La lucha de los movimientos feministas del siglo pasado por el sufragismo y el avance en derechos configuró un nuevo escenario al que hoy nos enfrentamos. Nuestra nación debe atravesar un profundo proceso de cambio cultural que rompa definitivamente la sociedad construida por el pensamiento masculino y que permita de una vez por todas que construyamos un nuevo contrato social donde hombres y mujeres seamos reconocidos y tratados como iguales, con la capacidad necesaria para decidir cuál es el futuro que queremos para nuestro país y nuestro mundo. En la Universidad Nacional de Colombia (UNAL), desde 1967, profesoras como Florence Thomas vienen abogando por esta transformación del tejido social. Sus trabajos dieron fruto en 1994 a la Escuela de Estudios de Género de la UNAL que lleva casi 30 años aportando con academia e investigación a esta discusión científica, política y cultural.

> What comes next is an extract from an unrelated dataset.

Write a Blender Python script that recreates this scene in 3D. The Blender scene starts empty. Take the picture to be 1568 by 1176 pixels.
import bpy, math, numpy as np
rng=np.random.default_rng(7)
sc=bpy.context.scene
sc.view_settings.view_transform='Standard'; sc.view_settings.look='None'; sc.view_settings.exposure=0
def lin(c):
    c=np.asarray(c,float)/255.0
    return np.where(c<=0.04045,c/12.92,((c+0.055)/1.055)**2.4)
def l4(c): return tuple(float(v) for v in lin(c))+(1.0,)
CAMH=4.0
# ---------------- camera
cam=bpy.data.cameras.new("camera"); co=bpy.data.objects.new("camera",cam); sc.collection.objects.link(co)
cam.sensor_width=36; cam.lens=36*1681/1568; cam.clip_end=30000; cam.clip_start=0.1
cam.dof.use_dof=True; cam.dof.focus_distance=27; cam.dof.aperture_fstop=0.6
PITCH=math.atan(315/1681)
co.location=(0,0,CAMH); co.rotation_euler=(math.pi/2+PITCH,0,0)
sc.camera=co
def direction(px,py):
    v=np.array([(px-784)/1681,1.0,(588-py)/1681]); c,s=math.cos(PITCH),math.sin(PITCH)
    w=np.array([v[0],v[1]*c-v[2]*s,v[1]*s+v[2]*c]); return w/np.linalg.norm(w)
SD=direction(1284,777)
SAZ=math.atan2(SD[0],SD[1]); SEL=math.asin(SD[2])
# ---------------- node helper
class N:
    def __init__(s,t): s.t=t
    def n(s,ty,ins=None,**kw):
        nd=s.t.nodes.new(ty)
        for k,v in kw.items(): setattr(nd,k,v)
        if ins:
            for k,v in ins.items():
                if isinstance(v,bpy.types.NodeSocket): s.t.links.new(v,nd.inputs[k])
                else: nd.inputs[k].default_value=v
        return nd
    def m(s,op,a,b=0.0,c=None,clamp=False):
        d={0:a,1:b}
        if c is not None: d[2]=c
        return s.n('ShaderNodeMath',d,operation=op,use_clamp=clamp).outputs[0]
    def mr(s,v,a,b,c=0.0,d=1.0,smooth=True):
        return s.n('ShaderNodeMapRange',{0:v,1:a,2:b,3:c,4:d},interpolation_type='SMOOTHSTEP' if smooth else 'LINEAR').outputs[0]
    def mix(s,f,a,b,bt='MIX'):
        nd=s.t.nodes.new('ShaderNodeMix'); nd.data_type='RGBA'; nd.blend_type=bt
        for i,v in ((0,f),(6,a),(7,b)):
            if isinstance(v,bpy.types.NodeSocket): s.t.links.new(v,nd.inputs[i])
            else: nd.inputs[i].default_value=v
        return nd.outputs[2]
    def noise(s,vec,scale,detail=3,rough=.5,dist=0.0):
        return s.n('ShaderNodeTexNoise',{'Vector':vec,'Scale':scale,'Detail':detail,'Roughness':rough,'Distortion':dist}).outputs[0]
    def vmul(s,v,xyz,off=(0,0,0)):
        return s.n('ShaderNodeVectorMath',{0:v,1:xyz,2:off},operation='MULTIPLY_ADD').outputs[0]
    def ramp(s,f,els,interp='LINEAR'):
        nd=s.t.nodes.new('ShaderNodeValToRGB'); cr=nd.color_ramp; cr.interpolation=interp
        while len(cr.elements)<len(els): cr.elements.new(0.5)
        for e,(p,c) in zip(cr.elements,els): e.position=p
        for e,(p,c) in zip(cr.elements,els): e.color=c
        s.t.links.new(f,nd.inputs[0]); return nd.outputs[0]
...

La potencia renovadora para acometer ese cambio se encuentra en la capacidad que tengamos de fomentar liderazgos colectivos y transformadores que efectivamente tiendan puentes, rompan la segregación e impulsen la participación y el reconocimiento del papel que hemos jugado nosotras las mujeres como principales formadoras y constructoras de nuestra sociedad.

La verdadera democracia es aquella donde las mujeres podamos participar desde la diversidad, siendo libres de elegir y ser aquello que queramos ser. Una democracia plena, será la de una sociedad que atravesó un profundo cambio cultural para garantizar que la humanidad, el amor, la seguridad, el respeto, la inclusión y la libertad sean los principales valores que reglen la vida; donde se pueda vivir sin miedo a expresarse o a ser víctima de la violencia; donde exista justicia para las personas sin importar su género, procedencia, origen étnico o religión.

Les invito a que construyamos espacios de diálogo, discusión y trabajo conjunto, en nuestros hogares, calles, aulas y plazas, para que mujeres y hombres podamos profundizar en este cambio cultural que nos brindará la sociedad incluyente y sin segregación que anhelamos y por la que estamos trabajando.